· 3 min read

Steak de Burgo Sandwich

A Des Moines supper-club plate carried into bread: seared beef tenderloin sliced into a garlic-butter-soaked Italian roll, basil and garlic seasoning the crumb edge to edge.

At a glance

  • Meat: Beef tenderloin, seared fast and finished in foaming garlic butter, then sliced
  • Bread: A sturdy Italian roll that can take a butter-and-jus soak without folding
  • Loaded with: The garlic butter itself, spooned warm into the crumb at assembly
  • Herbs: Garlic with basil and oregano; some kitchens lean peppery, some finish with cream
  • Setting: The central-Iowa supper club and steakhouse, the dish that anchors the menu
  • Country: United States, a Des Moines plate carried into bread

The sandwich arrives warm and a little reckless, the roll already going dark where the butter has gone in. Bite through and the first thing is garlic, soft and sweet rather than raw, riding a slick of butter that has soaked the crumb until it gives like a sponge. The tenderloin underneath is pink and yields without a fight, each slice carrying its own film of the foaming butter it was basted in, so meat and bread taste of the same thing: clean beef, basil, and enough garlic to leave it on your hands. Juice and butter collect in the heel of the roll, and the last bite is the wettest and the best.
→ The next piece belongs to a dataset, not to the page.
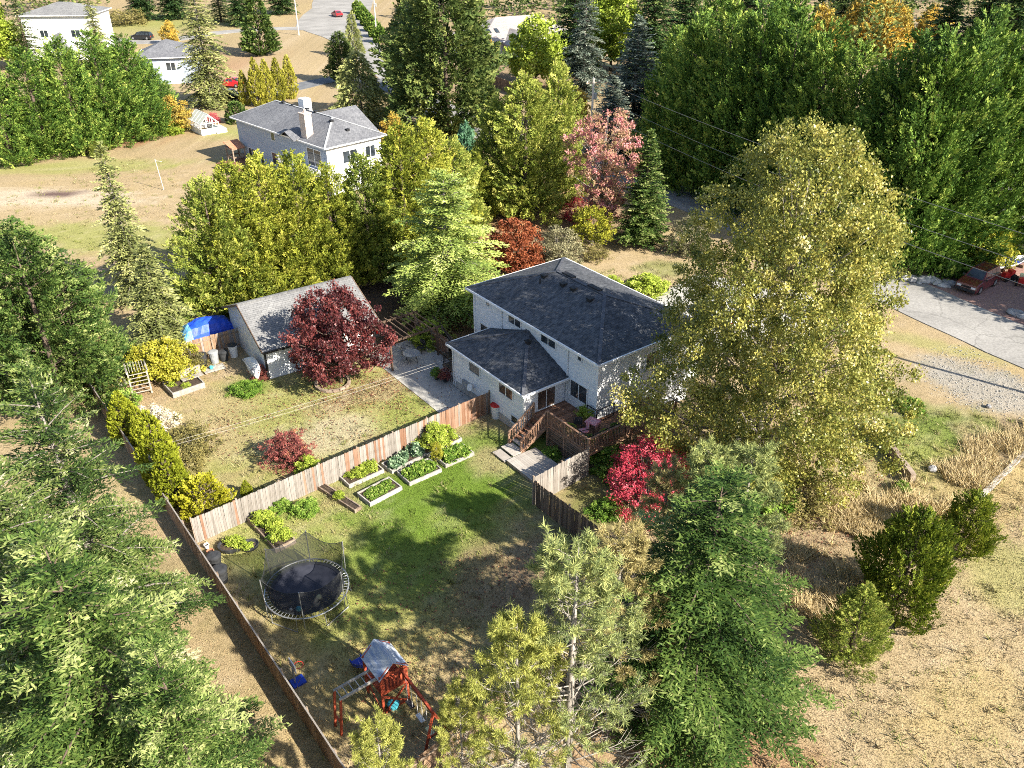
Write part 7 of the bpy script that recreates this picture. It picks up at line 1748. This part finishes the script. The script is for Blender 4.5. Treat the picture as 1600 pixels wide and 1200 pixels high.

Tenderloin sets the rules here. It is lean to the point of having almost no fat of its own, so it goes onto a screaming-hot surface to take a crust, then meets the garlic butter as a baste rather than a braise, the foam spooned over it in the last seconds. Pulled at medium and rested, then sliced rather than laid in whole, it spreads along the roll so the butter finds every bite instead of pooling at one end.

The roll does the quiet structural work. A tight, chewy Italian crumb drinks the warm garlic butter and the jus the meat gives up while holding its shape under the load, and because the fat goes in loose at the moment of assembly, it travels edge to edge in the few minutes it stays liquid. The bread arrives seasoned from the inside out.

What goes into the butter is where one Des Moines kitchen parts from the next, and the sandwich inherits the whole argument. The herb hand swings between basil and oregano, sometimes both, sometimes pushed toward black pepper.

The bigger split is fat itself: a good number of kitchens finish the plate in a heavy cream sauce rather than clarified butter, and the cream version, often tied to the Johnny Stamatelos line of restaurants, carries into bread just as readily, binding the slices where butter only glosses them. The butter camp, holding to the older method at rooms like Vic's Tally Ho and Sam & Gabe's, keeps the meat looser and the garlic louder. Either way it is a central-Iowa supper-club plate moved into one hand, a regional thing that travels about as far as the people who grew up eating it.

Origin

Steak de Burgo is a Des Moines invention whose early history is genuinely contested rather than merely fuzzy. The two longest-standing claims belong to a pair of Italian-American restaurants. Vic's Tally Ho, run by Vic Tallerico, is often cited as the oldest record, with accounts placing a version on the menu in the 1930s, before the war. Johnny & Kay's, opened by Johnny Compiano in 1946, is the name most often attached to the dish's fame; family tradition holds that Compiano picked it up while stationed in New Orleans with the Coast Guard during the war and brought it home. Both stories circulate widely, neither is settled, and the evidence is thin enough that it is fair to leave the question open.

A second thread reaches past Iowa entirely. Both restaurateurs grew up around Francis Avenue, a Des Moines neighborhood that drew Catalonian immigrants leaving Spain during the Franco years, and one theory holds that the garlicky sauce descends from the aioli those families brought with them, the name a later nod to the Spanish city of Burgos. It is a plausible line and an unproven one, the kind of origin that gets repeated because it is satisfying rather than because it is documented. The cream-versus-butter divide may be a downstream echo of that uncertainty, with each restaurant codifying its own reading.

What is not in dispute is the reach. The dish was set down in print in a 1964 Better Homes and Gardens cookbook titled Famous Foods from Famous Places, which credited Johnny & Kay's and walked through sautéing basil and garlic in butter before cooking the tenderloin in that seasoned fat, four minutes a side for rare. By then it had spread from whatever single kitchen first plated it to nearly every steak house in town, each tuning the formula to its own house style. The most-photographed of those renditions belongs to Tursi's Latin King, the long-running Italian restaurant whose plate crowns the filet with a single grilled mushroom cap in a pool of butter sauce, a flourish no recipe demanded and the city has come to read as the dish's signature. The sandwich is a late and local move on all of it, taking a plate that never left central Iowa and handing it a roll to ride in.